Del 10 al 21 de noviembre, los gobiernos del mundo se reunirán en Belém, Brasil, en una nueva cita de Naciones Unidas sobre el cambio climático. Uno de los temas centrales será cómo financiar la reducción de la contaminación global. La aviación sigue siendo el punto débil de la agenda verde.
El sector aéreo representa solo el 3% de las emisiones mundiales vinculadas a la energía, pero su impacto es mayor por los efectos de las estelas de condensación que generan los aviones a gran altitud. Estas estelas actúan como una manta que retiene el calor y agravan el calentamiento global. El número de vuelos sigue aumentando, los aeropuertos amplían su capacidad y la demanda no se frena.
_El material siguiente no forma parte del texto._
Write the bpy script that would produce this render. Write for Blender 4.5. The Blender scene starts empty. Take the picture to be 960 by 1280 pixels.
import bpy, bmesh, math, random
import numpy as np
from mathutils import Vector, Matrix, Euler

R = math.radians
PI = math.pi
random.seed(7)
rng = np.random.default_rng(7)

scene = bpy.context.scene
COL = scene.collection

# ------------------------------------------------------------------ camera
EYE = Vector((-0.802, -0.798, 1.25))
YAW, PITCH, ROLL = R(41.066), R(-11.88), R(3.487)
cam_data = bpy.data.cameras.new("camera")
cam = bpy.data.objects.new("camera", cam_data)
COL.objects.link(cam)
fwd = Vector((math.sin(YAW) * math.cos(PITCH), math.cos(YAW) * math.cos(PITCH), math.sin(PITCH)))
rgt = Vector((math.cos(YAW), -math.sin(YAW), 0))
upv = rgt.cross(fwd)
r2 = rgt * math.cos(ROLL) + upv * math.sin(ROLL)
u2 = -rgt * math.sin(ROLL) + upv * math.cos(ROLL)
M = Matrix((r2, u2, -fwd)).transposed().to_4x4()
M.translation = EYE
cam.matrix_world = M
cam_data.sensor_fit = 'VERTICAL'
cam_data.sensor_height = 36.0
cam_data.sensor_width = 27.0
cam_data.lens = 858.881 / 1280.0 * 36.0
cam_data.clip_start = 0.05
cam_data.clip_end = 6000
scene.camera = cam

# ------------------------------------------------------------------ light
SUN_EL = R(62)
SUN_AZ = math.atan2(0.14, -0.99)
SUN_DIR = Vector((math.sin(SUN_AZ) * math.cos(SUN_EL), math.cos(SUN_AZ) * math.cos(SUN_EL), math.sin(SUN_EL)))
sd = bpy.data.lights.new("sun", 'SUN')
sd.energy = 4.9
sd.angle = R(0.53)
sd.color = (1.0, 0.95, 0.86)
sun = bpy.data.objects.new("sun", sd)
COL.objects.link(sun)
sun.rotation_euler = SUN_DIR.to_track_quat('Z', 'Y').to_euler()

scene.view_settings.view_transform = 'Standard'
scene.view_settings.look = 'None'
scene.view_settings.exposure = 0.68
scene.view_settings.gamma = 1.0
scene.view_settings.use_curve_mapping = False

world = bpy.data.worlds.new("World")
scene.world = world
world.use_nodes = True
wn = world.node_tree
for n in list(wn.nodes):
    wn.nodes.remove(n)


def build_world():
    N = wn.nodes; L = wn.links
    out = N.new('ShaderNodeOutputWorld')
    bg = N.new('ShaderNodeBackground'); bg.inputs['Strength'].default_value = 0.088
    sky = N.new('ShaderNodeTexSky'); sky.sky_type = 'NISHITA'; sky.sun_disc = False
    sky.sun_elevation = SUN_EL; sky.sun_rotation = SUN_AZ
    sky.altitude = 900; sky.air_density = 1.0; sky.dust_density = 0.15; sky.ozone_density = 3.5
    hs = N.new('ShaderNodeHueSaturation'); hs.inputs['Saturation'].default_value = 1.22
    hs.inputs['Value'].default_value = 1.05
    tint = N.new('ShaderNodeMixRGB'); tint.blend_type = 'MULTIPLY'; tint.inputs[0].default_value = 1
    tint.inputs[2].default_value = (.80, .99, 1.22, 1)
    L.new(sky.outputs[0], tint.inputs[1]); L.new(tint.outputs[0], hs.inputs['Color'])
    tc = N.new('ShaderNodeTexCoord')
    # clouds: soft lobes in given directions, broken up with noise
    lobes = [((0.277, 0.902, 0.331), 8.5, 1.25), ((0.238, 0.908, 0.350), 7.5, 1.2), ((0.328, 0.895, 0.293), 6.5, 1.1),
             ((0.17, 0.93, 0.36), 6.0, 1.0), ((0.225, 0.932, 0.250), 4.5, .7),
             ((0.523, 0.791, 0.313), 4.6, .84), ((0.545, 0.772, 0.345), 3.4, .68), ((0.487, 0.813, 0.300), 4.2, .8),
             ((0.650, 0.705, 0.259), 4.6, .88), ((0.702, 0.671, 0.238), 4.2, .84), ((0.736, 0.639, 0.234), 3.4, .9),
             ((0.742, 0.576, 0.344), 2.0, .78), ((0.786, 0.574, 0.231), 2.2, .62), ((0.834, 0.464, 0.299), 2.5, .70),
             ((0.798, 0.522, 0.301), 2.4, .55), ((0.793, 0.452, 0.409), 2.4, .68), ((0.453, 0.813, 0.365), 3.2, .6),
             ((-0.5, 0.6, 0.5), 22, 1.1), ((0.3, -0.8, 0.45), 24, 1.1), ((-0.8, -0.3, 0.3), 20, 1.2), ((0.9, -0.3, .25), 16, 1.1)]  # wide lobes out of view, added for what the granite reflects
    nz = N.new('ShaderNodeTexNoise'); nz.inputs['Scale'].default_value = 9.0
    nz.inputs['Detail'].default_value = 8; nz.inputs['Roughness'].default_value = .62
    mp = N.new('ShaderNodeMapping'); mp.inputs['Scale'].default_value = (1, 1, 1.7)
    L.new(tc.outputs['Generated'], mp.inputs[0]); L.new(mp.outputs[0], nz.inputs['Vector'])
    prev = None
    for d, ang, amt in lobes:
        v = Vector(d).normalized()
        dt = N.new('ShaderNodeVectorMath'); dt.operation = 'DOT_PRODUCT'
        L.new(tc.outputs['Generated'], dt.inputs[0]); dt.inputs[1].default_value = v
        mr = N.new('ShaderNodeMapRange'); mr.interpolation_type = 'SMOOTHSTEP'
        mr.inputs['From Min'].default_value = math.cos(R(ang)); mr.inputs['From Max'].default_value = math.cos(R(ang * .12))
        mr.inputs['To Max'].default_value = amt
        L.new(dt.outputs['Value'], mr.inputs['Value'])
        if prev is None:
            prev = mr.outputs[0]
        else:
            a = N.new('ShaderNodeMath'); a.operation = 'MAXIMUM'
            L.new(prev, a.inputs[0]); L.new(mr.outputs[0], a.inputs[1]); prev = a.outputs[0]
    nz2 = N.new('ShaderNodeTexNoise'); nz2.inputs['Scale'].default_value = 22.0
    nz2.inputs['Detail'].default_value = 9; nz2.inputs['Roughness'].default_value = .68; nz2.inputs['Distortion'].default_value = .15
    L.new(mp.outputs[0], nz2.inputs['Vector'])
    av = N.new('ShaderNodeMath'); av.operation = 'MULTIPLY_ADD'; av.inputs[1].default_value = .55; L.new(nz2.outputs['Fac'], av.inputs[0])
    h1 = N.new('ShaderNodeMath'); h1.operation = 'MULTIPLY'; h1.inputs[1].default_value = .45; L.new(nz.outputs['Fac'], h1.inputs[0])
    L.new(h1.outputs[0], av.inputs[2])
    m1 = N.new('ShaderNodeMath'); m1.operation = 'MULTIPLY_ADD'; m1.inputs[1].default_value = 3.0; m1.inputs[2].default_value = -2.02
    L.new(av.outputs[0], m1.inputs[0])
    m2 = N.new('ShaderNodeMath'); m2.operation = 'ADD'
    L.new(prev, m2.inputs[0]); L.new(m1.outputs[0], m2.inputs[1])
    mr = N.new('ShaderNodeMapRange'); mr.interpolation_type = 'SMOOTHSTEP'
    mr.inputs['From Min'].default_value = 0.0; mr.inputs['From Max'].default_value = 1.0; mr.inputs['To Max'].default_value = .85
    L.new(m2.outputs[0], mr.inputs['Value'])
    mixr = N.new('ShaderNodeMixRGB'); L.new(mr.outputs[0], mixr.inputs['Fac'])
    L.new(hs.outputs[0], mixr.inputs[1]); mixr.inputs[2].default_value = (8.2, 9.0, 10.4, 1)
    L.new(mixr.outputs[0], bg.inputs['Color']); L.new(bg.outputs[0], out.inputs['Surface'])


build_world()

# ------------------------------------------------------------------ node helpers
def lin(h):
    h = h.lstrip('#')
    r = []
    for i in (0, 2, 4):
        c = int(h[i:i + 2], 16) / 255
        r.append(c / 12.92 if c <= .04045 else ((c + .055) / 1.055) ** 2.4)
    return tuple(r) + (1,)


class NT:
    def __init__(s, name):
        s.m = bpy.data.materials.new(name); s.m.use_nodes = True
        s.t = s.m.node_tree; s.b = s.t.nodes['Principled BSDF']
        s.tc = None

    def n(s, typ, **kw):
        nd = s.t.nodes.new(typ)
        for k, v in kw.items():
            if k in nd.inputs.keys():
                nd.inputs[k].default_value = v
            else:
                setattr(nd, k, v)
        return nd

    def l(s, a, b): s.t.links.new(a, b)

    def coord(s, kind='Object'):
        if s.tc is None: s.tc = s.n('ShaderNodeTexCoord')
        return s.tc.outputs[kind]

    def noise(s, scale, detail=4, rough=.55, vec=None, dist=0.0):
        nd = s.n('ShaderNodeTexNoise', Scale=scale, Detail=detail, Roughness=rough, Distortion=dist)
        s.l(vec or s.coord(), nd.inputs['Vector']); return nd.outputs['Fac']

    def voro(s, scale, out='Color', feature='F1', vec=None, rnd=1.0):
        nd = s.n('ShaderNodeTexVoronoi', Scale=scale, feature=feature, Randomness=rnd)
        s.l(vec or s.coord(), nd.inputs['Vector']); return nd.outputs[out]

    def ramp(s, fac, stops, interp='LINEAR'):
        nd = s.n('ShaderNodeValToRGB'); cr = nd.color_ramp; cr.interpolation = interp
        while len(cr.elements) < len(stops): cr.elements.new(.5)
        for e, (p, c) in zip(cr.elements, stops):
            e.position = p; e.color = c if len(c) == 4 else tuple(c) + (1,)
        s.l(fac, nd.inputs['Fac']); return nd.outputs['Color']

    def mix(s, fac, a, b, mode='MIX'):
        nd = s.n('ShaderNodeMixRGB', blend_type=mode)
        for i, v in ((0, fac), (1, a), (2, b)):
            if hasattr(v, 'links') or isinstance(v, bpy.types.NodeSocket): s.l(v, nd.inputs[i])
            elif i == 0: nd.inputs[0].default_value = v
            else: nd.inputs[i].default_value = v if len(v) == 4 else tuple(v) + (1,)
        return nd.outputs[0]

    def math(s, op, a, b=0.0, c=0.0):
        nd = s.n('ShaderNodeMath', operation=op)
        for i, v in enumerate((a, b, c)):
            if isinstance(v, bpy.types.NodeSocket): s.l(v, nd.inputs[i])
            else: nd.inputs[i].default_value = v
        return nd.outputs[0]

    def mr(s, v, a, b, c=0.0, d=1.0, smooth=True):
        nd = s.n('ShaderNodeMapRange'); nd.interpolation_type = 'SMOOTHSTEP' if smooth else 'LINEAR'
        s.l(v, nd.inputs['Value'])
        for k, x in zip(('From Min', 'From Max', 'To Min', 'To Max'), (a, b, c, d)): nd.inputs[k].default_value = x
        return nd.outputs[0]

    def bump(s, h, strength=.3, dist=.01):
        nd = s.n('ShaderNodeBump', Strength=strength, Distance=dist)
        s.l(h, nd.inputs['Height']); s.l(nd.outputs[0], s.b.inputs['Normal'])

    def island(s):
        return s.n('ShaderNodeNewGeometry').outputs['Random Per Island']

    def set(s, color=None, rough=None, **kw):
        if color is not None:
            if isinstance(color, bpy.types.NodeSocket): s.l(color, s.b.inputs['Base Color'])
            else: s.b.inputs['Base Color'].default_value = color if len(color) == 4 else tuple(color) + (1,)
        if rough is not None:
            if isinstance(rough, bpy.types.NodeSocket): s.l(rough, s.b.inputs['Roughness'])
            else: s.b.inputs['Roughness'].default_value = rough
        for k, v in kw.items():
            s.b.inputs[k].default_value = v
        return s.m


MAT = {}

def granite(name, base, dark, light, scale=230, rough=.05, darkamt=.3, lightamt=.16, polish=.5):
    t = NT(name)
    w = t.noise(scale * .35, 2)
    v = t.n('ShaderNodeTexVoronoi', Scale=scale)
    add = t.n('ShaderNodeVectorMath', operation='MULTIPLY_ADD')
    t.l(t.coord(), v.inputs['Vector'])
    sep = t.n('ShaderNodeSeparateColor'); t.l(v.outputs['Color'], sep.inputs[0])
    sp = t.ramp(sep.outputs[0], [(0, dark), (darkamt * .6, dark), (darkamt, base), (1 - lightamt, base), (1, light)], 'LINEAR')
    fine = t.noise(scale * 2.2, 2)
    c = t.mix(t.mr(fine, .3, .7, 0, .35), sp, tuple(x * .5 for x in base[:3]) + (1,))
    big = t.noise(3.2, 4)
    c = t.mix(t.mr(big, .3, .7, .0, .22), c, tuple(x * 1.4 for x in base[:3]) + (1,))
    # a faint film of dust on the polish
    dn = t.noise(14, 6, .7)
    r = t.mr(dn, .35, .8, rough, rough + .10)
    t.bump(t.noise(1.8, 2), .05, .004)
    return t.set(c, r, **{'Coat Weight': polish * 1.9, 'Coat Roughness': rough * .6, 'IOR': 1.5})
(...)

Michael O’Leary, consejero delegado de Ryanair, asegura que: «La agenda verde está muerta». Su afirmación resume la frustración de una industria que ve imposible cumplir los objetivos de descarbonización en los plazos marcados. Las aerolíneas, tienen que seguir creciendo para sobrevivir, pero cada vuelo adicional aumenta las emisiones. Luis Gallego, consejero delegado de IAG —grupo que agrupa a British Airways e Iberia—, lo resume de otro modo: «El gran reto es cómo crecer y al mismo tiempo reducir las emisiones». El dilema es real. La única forma rápida de reducir la huella de carbono del transporte aéreo sería limitar el número de vuelos, algo que ningún gobierno ni empresa quiere asumir.
El uso de combustibles sostenibles es marginal y su producción es cara y limitada. Además, las materias primas necesarias compiten con otros sectores que también reclaman biocombustibles.
Mientras tanto la industria del automóvil se electrifica, el uso de energías renovables para la generación eléctrica crece y la industria pesada invierte en hidrógeno verde. La aviación, en cambio, sigue dependiendo del petróleo. Hoy se consumen más combustibles fósiles en el sector aéreo que nunca. Los expertos advierten de que, en algunos países ricos, las emisiones derivadas de los vuelos podrían convertirse en el principal foco de contaminación hacia 2040. A medida que los coches, las fábricas y las viviendas reduzcan su impacto, los aviones serán los grandes responsables del carbono que quede en el aire.
Las soluciones tecnológicas llegan despacio. Los aviones eléctricos o de hidrógeno están en fase experimental y no podrán sustituir a los actuales en trayectos largos. La situación se agrava por la falta de una política global. Algunos gobiernos, como el de Donald Trump, que ha calificado el cambio climático como el mayor engaño de la historia han abandonado los compromisos medioambientales. Otros mantienen sus metas, pero sin medidas concretas ni financiación suficiente. Mientras tanto la UE quiere negociar con las autoridades estatales y con las empresas, saltándose al Gobierno Federal.
El transporte aéreo es esencial para la economía global y es el motor del turismo. Pero también simboliza una contradicción: la de un mundo que quiere frenar el cambio climático sin renunciar a volar. En este contexto, la descarbonización del sector parece un vuelo imposible. Las grandes aerolíneas anuncian planes de neutralidad climática para 2050, pero sin una alternativa real al queroseno esos compromisos suenan lejanos. La reunión de Belém tratará de poner el tema sobre la mesa: quién pagará la transición y cómo se equilibrarán las necesidades del planeta con las del mercado. De momento, la aviación sigue volando en dirección contraria a los objetivos climáticos.